→ **The problem**: Transcribe every line exactly. Leave the pictures behind.

→ **Data in this exercise**:
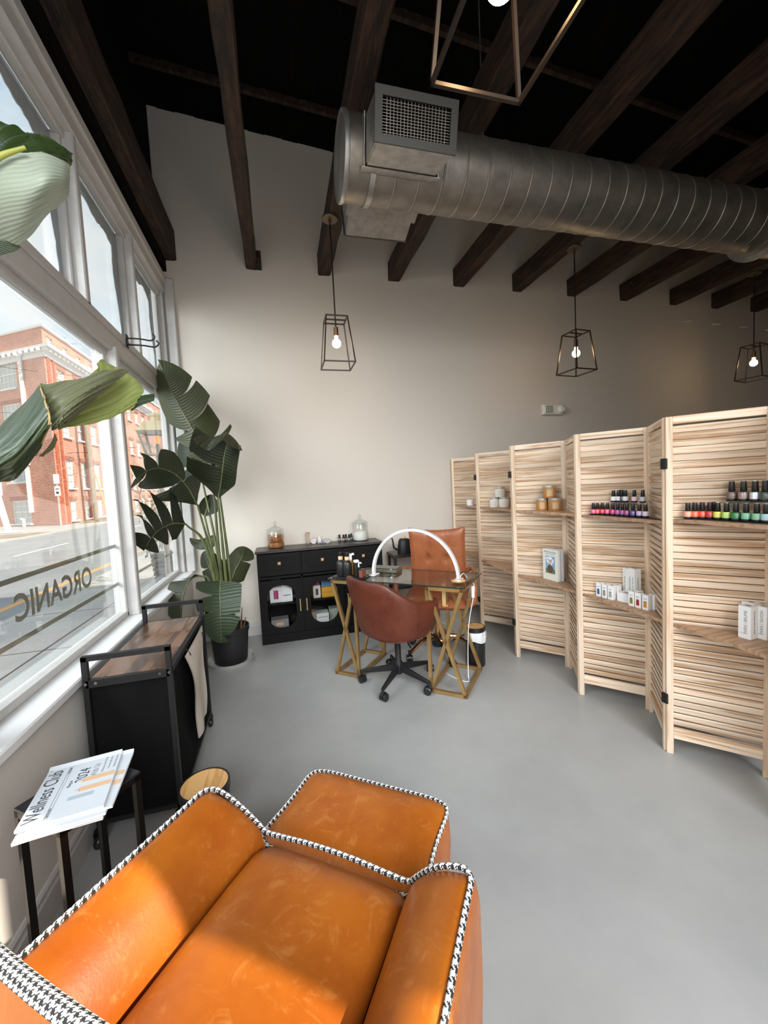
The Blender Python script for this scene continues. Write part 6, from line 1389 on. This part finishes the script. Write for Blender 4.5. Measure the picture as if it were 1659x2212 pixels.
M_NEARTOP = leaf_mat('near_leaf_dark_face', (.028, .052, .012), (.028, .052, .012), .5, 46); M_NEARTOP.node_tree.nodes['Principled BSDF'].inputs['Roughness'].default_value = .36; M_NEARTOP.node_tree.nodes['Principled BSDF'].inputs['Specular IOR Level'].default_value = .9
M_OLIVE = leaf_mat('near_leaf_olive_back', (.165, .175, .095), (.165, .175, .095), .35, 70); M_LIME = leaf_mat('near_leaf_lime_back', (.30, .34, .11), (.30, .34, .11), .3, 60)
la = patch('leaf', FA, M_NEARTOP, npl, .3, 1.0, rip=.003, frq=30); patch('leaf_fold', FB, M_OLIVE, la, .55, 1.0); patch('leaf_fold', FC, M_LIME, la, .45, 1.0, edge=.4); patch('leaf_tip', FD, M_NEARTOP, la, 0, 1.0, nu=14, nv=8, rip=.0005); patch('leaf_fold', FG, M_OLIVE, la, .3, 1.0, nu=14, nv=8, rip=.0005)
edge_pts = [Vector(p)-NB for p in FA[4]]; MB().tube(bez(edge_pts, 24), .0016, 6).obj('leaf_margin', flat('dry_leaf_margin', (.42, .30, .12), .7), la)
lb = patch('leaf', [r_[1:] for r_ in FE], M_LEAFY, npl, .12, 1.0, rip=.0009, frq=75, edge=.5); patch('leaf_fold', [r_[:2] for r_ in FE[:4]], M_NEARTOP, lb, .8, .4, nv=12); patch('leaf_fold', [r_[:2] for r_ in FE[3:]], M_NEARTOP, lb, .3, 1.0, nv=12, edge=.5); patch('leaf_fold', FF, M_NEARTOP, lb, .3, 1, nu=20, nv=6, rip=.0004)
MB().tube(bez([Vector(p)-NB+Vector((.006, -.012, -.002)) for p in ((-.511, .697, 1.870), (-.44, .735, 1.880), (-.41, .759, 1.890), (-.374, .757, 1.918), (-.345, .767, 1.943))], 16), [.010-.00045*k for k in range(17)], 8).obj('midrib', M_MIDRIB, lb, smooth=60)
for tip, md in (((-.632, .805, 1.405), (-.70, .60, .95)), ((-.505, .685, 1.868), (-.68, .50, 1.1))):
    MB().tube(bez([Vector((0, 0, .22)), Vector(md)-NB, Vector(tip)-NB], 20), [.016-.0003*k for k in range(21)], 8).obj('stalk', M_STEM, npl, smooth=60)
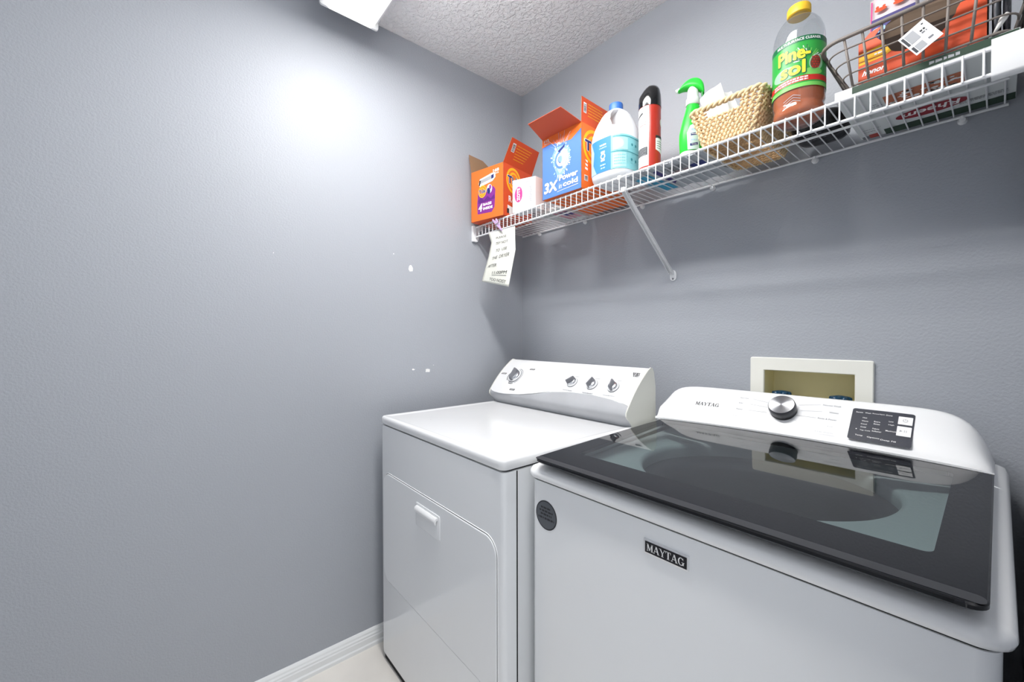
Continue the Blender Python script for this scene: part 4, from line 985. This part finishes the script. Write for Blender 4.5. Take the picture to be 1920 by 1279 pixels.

→ **The reply**:
The Blender Python script for this scene continues. Write part 6, from line 1389 on. This part finishes the script. Write for Blender 4.5. Measure the picture as if it were 1659x2212 pixels.
M_NEARTOP = leaf_mat('near_leaf_dark_face', (.028, .052, .012), (.028, .052, .012), .5, 46); M_NEARTOP.node_tree.nodes['Principled BSDF'].inputs['Roughness'].default_value = .36; M_NEARTOP.node_tree.nodes['Principled BSDF'].inputs['Specular IOR Level'].default_value = .9
M_OLIVE = leaf_mat('near_leaf_olive_back', (.165, .175, .095), (.165, .175, .095), .35, 70); M_LIME = leaf_mat('near_leaf_lime_back', (.30, .34, .11), (.30, .34, .11), .3, 60)
la = patch('leaf', FA, M_NEARTOP, npl, .3, 1.0, rip=.003, frq=30); patch('leaf_fold', FB, M_OLIVE, la, .55, 1.0); patch('leaf_fold', FC, M_LIME, la, .45, 1.0, edge=.4); patch('leaf_tip', FD, M_NEARTOP, la, 0, 1.0, nu=14, nv=8, rip=.0005); patch('leaf_fold', FG, M_OLIVE, la, .3, 1.0, nu=14, nv=8, rip=.0005)
edge_pts = [Vector(p)-NB for p in FA[4]]; MB().tube(bez(edge_pts, 24), .0016, 6).obj('leaf_margin', flat('dry_leaf_margin', (.42, .30, .12), .7), la)
lb = patch('leaf', [r_[1:] for r_ in FE], M_LEAFY, npl, .12, 1.0, rip=.0009, frq=75, edge=.5); patch('leaf_fold', [r_[:2] for r_ in FE[:4]], M_NEARTOP, lb, .8, .4, nv=12); patch('leaf_fold', [r_[:2] for r_ in FE[3:]], M_NEARTOP, lb, .3, 1.0, nv=12, edge=.5); patch('leaf_fold', FF, M_NEARTOP, lb, .3, 1, nu=20, nv=6, rip=.0004)
MB().tube(bez([Vector(p)-NB+Vector((.006, -.012, -.002)) for p in ((-.511, .697, 1.870), (-.44, .735, 1.880), (-.41, .759, 1.890), (-.374, .757, 1.918), (-.345, .767, 1.943))], 16), [.010-.00045*k for k in range(17)], 8).obj('midrib', M_MIDRIB, lb, smooth=60)
for tip, md in (((-.632, .805, 1.405), (-.70, .60, .95)), ((-.505, .685, 1.868), (-.68, .50, 1.1))):
    MB().tube(bez([Vector((0, 0, .22)), Vector(md)-NB, Vector(tip)-NB], 20), [.016-.0003*k for k in range(21)], 8).obj('stalk', M_STEM, npl, smooth=60)
Continue the Blender Python script for this scene: part 4, from line 985. This part finishes the script. Write for Blender 4.5. Take the picture to be 1920 by 1279 pixels.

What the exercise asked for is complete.